ORIGINAL: HAZCON7
Is this "hunt" over 1000 acres of desert with only shrubs and a tripod stand over the only water hole?
or is it 1000 acres of thick Illinois forest? Big difference.
I'm sure its not all like this, but a pretty common practice on South Texas hunting property is to take bulldozers and scrape crossing senderos out of the thick brush, place a stand in the middle of the crosspaths and corn the four lanes. Lots of cactus, cedar and mesquite, few large trees.
It seems some people are confusing fenced property with high fenced. 1000 acres of normal fencing is free range and is a pretty good size property to hunt. 300 acres of free range land is pretty good hunting as you basically are benefiting from the surrounding land, as they are from you. 1000 acres of high fence is still a big place to hunt but without artificial help it will not be a perpetual haven for animals.

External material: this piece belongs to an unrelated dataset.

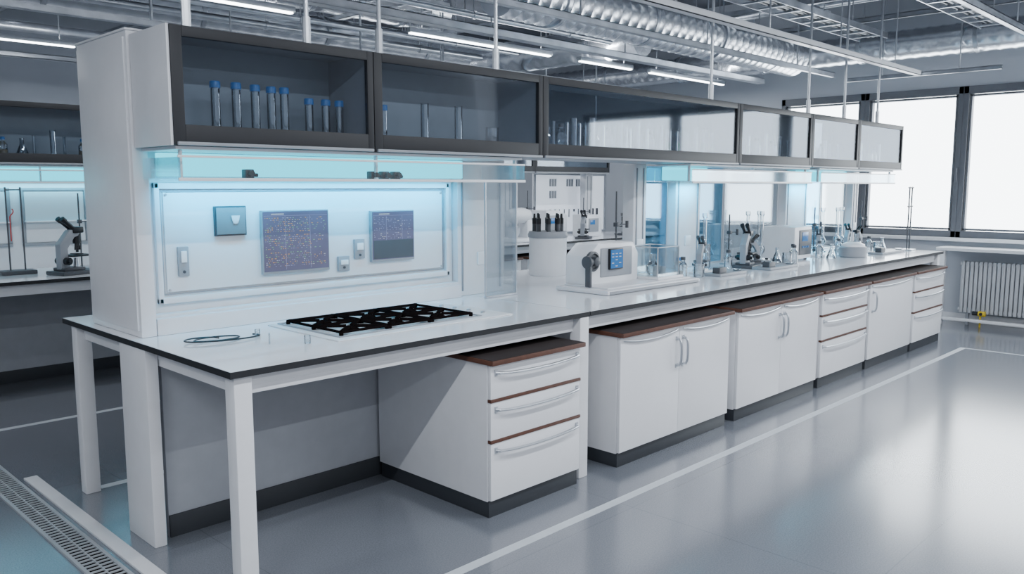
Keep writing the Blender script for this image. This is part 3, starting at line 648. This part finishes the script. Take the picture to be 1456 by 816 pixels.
# ------------------------------------------------------------ window bench, radiator
for k in range(3):
    ya=3.10-k*1.75; yb=ya-1.70
    t=thing('window_bench','low white bench beneath the windows over radiator','bench',(10.2,ya,0),'window benches')
    part(t,'top',MB().box(10.0,WX-0.021,yb,ya,0.84,0.875,0.004),WHITE2)
    for ly in (ya-0.05,yb+0.05):
        part(t,'leg',MB().box(10.04,10.11,ly-0.035,ly+0.035,0,0.84,0.005),WHITE2)
    part(t,'stretcher',MB().box(10.05,10.09,yb+0.085,ya-0.085,0.06,0.09,0.003),WHITE2)
    t=thing('radiator','white ribbed panel radiator under the window','radiator',(10.25,ya-0.2,0),'radiators under the windows')
    m=MB(); yy=ya-0.22
    while yy>yb+0.2:
        m.box(10.19,10.29,yy-0.035,yy,0.14,0.72,0.01); yy-=0.045
    part(t,'ribs',m,ENAMEL)
    for z in (0.17,0.69): part(t,'header_pipe',MB().cyl((10.24,ya-0.2,z),(10.24,yb+0.18,z),0.02),WHITE2)
    for q in (ya-0.3,yb+0.3): part(t,'foot',MB().box(10.22,10.26,q-0.015,q+0.015,0,0.15),MGREY)
t=thing('radiator_valve','small yellow valve with black knob under the radiator','valve',(10.13,2.66,0))
part(t,'valve_body',MB().cyl((10.13,2.66,0.15),(10.13,2.59,0.15),0.030,seg=14).cyl((10.13,2.64,0),(10.13,2.64,0.15),0.010,seg=8),YEL)
part(t,'knob',MB().cyl((10.13,2.72,0.15),(10.13,2.66,0.15),0.024,seg=12).cyl((10.10,2.63,0.15),(10.13,2.63,0.15),0.018,seg=10),BLACK)
# ------------------------------------------------------------ ceiling services
def rods(t,pts,zb,r=0.007):
    for (x,y) in pts: part(t,'hanger_rod',MB().cyl((x,y,zb),(x,y,CZ),r,seg=8),STEEL)
def lum(x0,x1,y,z,label='long white linear ceiling light on rods',w=0.05,light=26):
    t=thing('linear_light',label,'ceiling light',((x0+x1)/2,y,z),'suspended linear ceiling lights')
    part(t,'housing',MB().box(x0,x1,y-w/2,y+w/2,z+0.012,z+0.055,0.004),STEEL)
    part(t,'diffuser',MB().box(x0+0.02,x1-0.02,y-w/2+0.004,y+w/2-0.004,z,z+0.014,0.003),LEDW)
    rods(t,[(x0+0.15,y),(x1-0.15,y)],z+0.05,0.005)
    for e,rx,dz in ((light,0,-0.01),(light*0.42,math.pi,0.07)):  # second area light faces up, added to brighten ducts and ceiling
        l=bpy.data.lights.new('tube_and_fill_lamp','AREA'); l.shape='RECTANGLE'; l.size=x1-x0-0.1; l.size_y=0.05; l.energy=e; l.color=(0.90,0.945,1.0)
        o=bpy.data.objects.new('tube_and_fill_lamp',l); COL.objects.link(o); o.parent=t; o.location=(0,0,dz); o.rotation_euler=(rx,0,0)
for a,b in ((1.7,3.5),(4.6,6.43),(6.87,7.8),(8.13,9.8)): lum(a,b,5.73,2.85,light=20)
for a,b in ((-3.0,-1.2),(1.2,3.0),(3.6,5.4),(6.0,7.2),(7.6,8.8)): lum(a,b,8.9,2.9,light=20)
for a,b in ((-2.2,-0.4),(0.4,2.2),(3.4,5.2),(6.2,8.0)): lum(a,b,0.9,3.1,light=64)  # unseen row on the camera side, added for even overall light
for a,b in ((-1.8,0),(1.2,3.0),(4.2,6.0),(7.0,8.8)): lum(a,b,-1.6,3.1,light=50)  # another unseen camera-side row, added as fill light
lum(-3.0,-1.2,3.2,3.1,light=38); lum(-3.0,-1.2,5.4,3.1,light=30)  # unseen pair, added to light the end post from the left
def beam(p0,p1,w,h,label='galvanised steel ceiling channel on threaded rods',g='suspended steel channels',n=3,mat=None,name='ceiling_channel'):
    x0,y0,z0=p0;x1,y1,z1=p1
    t=thing(name,label,'ceiling rail',((x0+x1)/2,(y0+y1)/2,z0),g)
    m=MB()
    if abs(x1-x0)>abs(y1-y0):
        m.box(x0,x1,y0-w/2,y0+w/2,z0,z0+0.006); m.box(x0,x1,y0-w/2,y0-w/2+0.006,z0,z0+h); m.box(x0,x1,y0+w/2-0.006,y0+w/2,z0,z0+h); m.box(x0,x1,y0-w/2,y0-w/4,z0+h-0.006,z0+h); m.box(x0,x1,y0+w/4,y0+w/2,z0+h-0.006,z0+h)
    else:
        m.box(x0-w/2,x0+w/2,y0,y1,z0,z0+0.006); m.box(x0-w/2,x0-w/2+0.006,y0,y1,z0,z0+h); m.box(x0+w/2-0.006,x0+w/2,y0,y1,z0,z0+h); m.box(x0-w/2,x0-w/4,y0,y1,z0+h-0.006,z0+h); m.box(x0+w/4,x0+w/2,y0,y1,z0+h-0.006,z0+h)
    part(t,'rail',m,mat or GALV)
    rods(t,[(x0+(x1-x0)*(k+0.5)/n,y0+(y1-y0)*(k+0.5)/n) for k in range(n)],z0+h*0.5)
    return t
beam((4.3,3.30,2.75),(9.7,3.30,2.75),0.07,0.05,n=4,mat=WHITE2,label='white suspended profile above the overhead cabinets')
beam((9.75,2.5,2.75),(9.75,4.1,2.75),0.05,0.04,n=2)
beam((0.5,4.2,2.80),(9.6,4.2,2.80),0.05,0.05,n=5)
beam((2.2,5.1,2.80),(9.6,5.1,2.80),0.10,0.06,n=4)
beam((4.6,2.2,3.0),(9.6,2.2,3.0),0.06,0.06,n=4)
beam((6.8,1.1,3.0),(9.7,1.1,3.0),0.14,0.06,n=3)
beam((0.0,7.0,2.85),(9.7,7.0,2.85),0.06,0.05,n=4)
beam((0.0,9.6,2.85),(9.7,9.6,2.85),0.1,0.05,n=3)
for i,x in enumerate((2.6,3.9,5.3,6.7,8.1,9.4)):
    beam((x,1.8 if x>5 else 3.9,3.33),(x,10.6,3.33),0.06,0.05,n=4)
def tray(x0,x1,y,z,w=0.3):
    t=thing('cable_tray','galvanised ladder cable tray on hanging rods','cable tray',((x0+x1)/2,y,z),'ladder cable trays')
    m=MB()
    for q in (y-w/2,y+w/2): m.box(x0,x1,q-0.006,q+0.006,z,z+0.06)
    x=x0+0.1
    while x<x1: m.box(x,x+0.03,y-w/2,y+w/2,z+0.01,z+0.025); x+=0.3
    part(t,'ladder',m,GALV)
    for k,(dy,rr) in enumerate(((-0.08,0.014),(-0.04,0.01),(0.0,0.016),(0.05,0.012))):
        part(t,'cable',MB().cyl((x0,y+dy,z+0.026+rr),(x1,y+dy,z+0.026+rr),rr,seg=8),DGREY if k%2 else MGREY)
    n=4
    for k in range(n):
        for q in (y-w/2,y+w/2):
            xx_=x0+(x1-x0)*(k+0.5)/n; part(t,'hanger_rod',MB().cyl((xx_,q,z+0.06),(xx_,q,CZ),0.006,seg=6),STEEL)
tray(2.0,9.5,3.72,3.15); tray(0.5,5.2,6.0,3.15,0.25); tray(5.2,9.6,2.55,3.15,0.25)
def duct(path,r,label,corr=0.05,amp=0.035,mat=None,seg=24,g='silver ventilation ducts',hang=3):
    P=[Vector(p) for p in path]; pts=[]
    rad=r*2.0
    for i,p in enumerate(P):
        if i==0 or i==len(P)-1: pts.append(p); continue
        a=(P[i-1]-p).normalized(); b=(P[i+1]-p).normalized()
        A=p+a*rad; B=p+b*rad
        for k in range(9):
            s=k/8; pts.append(A*(1-s)**2+p*2*s*(1-s)+B*s*s)
    dense=[]; 
    for a,b in zip(pts,pts[1:]):
        L=(b-a).length; n=max(1,int(L/corr*4))
        for k in range(n): dense.append(a.lerp(b,k/n))
    dense.append(pts[-1])
    rr=[r*(1+amp*(1 if k%4==0 else 0)) for k in range(len(dense))]
    t=thing('ventilation_duct',label,'duct',tuple(P[0]),g)
    part(t,'duct_shell',MB().sweep(dense,rr,seg),mat or FOIL)
    for a,b in zip(P,P[1:]):
        L=(b-a).length; d=(b-a).normalized(); n=max(1,int(L/1.2))
        for k in range(n):
            c=a+d*(L*(k+0.5)/n); part(t,'collar',MB().cyl(c-d*0.02,c+d*0.02,r*1.07,seg=seg),GALV)
    for k in range(hang):
        q=dense[int(len(dense)*(k+0.5)/hang)]
        part(t,'hanger_rod',MB().cyl((q.x,q.y,q.z+r*0.9),(q.x,q.y,CZ),0.007,seg=6),STEEL)
duct([(4.7,4.74,3.09),(9.65,4.74,3.09)],0.215,'corrugated silver foil duct along the ceiling',corr=0.13,amp=0.05)
duct([(2.4,5.30,3.66),(5.7,5.30,3.66),(5.7,7.5,3.66)],0.24,'bent silver foil duct under the ceiling',corr=0.2,amp=0.035)
duct([(-0.5,6.55,3.70),(4.7,6.55,3.70),(4.7,7.6,3.70)],0.24,'large silver duct bending under the ceiling',corr=0.2,amp=0.035)
duct([(7.4,5.3,3.10),(7.4,10.6,3.10)],0.18,'large silver ceiling duct across the room',corr=0.18,hang=2,amp=0.035)
duct([(9.92,-1.5,3.13),(9.92,9.5,3.13)],0.16,'corrugated silver duct near the windows',corr=0.14,amp=0.045)
duct([(-0.5,8.1,3.70),(7.0,8.1,3.70)],0.24,'wide silver duct above the second bench',corr=0.25,amp=0.03)
duct([(-0.5,10.0,3.68),(7.0,10.0,3.68)],0.24,'wide silver duct by the back wall',corr=0.25,amp=0.03)
duct([(6.9,0.4,3.62),(9.4,0.4,3.62)],0.20,'silver foil duct near the windows',corr=0.18,amp=0.035)
duct([(0.3,7.55,3.12),(6.9,7.55,3.12)],0.16,'slim silver duct over the second bench',hang=4,corr=0.18,amp=0.035)
def pipe(p0,p1,r,label='slim galvanised pipe under the ceiling'):
    t=thing('ceiling_pipe',label,'pipe',p0,'slim pipes under the ceiling')
    a=Vector(p0);b=Vector(p1)
    part(t,'pipe_run',MB().cyl(a,b,r,seg=12),GALV)
    n=4
    for k in range(n):
        c=a.lerp(b,(k+0.5)/n); d=(b-a).normalized()
        part(t,'hanger',MB().cyl(c-d*0.015,c+d*0.015,r*1.25,seg=12).cyl((c.x,c.y,c.z+r),(c.x,c.y,CZ),0.006,seg=6),STEEL)
pipe((1.5,4.20,3.43),(9.1,4.20,3.43),0.035); pipe((1.5,4.05,3.43),(9.1,4.05,3.43),0.022); pipe((1.9,5.50,3.05),(7.1,5.50,3.05),0.03)
pipe((-0.5,7.25,3.05),(6.9,7.25,3.05),0.035); pipe((-0.5,6.75,3.05),(7.0,6.75,3.05),0.025); pipe((-0.5,9.25,3.1),(7.0,9.25,3.1),0.05)
pipe((9.2,-0.5,3.56),(9.2,7.6,3.56),0.04); pipe((9.35,-0.5,3.56),(9.35,7.6,3.56),0.025)
pipe((6.0,1.6,3.25),(9.6,1.6,3.25),0.05); pipe((6.0,2.9,3.45),(9.1,2.9,3.45),0.07); pipe((6.0,3.1,3.55),(9.1,3.1,3.55),0.03)
def susp(x,y=3.5,z=2.1855):
    t=thing('suspension_rod','steel suspension rod holding the overhead cabinets','rod',(x,y,z),'suspension rods above the cabinets')
    part(t,'rod',MB().cyl((x,y,z+0.02),(x,y,CZ),0.012,seg=10),STEEL)
    part(t,'foot_plate',MB().box(x-0.04,x+0.04,y-0.03,y+0.03,z,z+0.02,0.003).cyl((x,y,z+0.02),(x,y,z+0.16),0.02,seg=10),STEEL)
for x in (1.62,2.2,2.62,3.45,5.8,7.5,8.3,9.15): susp(x)
for x in (1.6,3.0,5.1,6.2,7.9,8.9): susp(x,7.12)
# ------------------------------------------------------------ lights
def area(loc,rot,sx,sy,e,col,name='lamp'):
    l=bpy.data.lights.new(name,'AREA'); l.shape='RECTANGLE'; l.size=sx; l.size_y=sy; l.energy=e; l.color=col; l.spread=math.radians(130)
    o=bpy.data.objects.new(name,l); COL.objects.link(o); o.location=loc; o.rotation_euler=rot; return o
area((2.40,3.60,1.58),(math.radians(35),0,0),1.72,0.03,8.5,(0.0,0.56,1.0),'shelf_lamp')
area((5.6,3.6,1.58),(math.radians(25),0,0),0.6,0.03,4,(0.02,0.6,1.0),'shelf_lamp')
area((8.1,3.6,1.58),(math.radians(25),0,0),1.1,0.03,8,(0.02,0.6,1.0),'shelf_lamp')
area((1.6,7.34,1.58),(math.radians(35),0,0),4.2,0.03,6,(0.2,0.75,1.0),'shelf_lamp')
w=bpy.data.worlds.new('World'); SC.world=w; w.use_nodes=True
bg=w.node_tree.nodes['Background']; bg.inputs[0].default_value=(0.90,0.93,1.0,1); bg.inputs[1].default_value=0.75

Obviously, 10,000 acres and up would certainly be more capable. However, there are more and more small-acreage tracts being high fenced every day as landowners see a way to extract revenue from land that is basically scrub land. I've seen video of deer on a 300 acre high-fence that basically ran to the truck as they were fed. Great looking racks and a bunch of them. Two guys on our lease a few years ago took their sons there and 'harvested' some cull deer, 5 total if I remember correctly, and filmed the deer. I hunted in December on a free range 1500 acre tract. The owner drove me past 2 tracts some guys had bought and was high-fencing in, one 600 acres and one 800. The 800 acre tract was divided 300/500 with the 300 reserved for breeding. Besides these tracts being too small, any deer on that land at the time the last section of fence goes up was just taken out of the natural bloodlines. There's still a lot more free range but you see more and more high fences going up every year.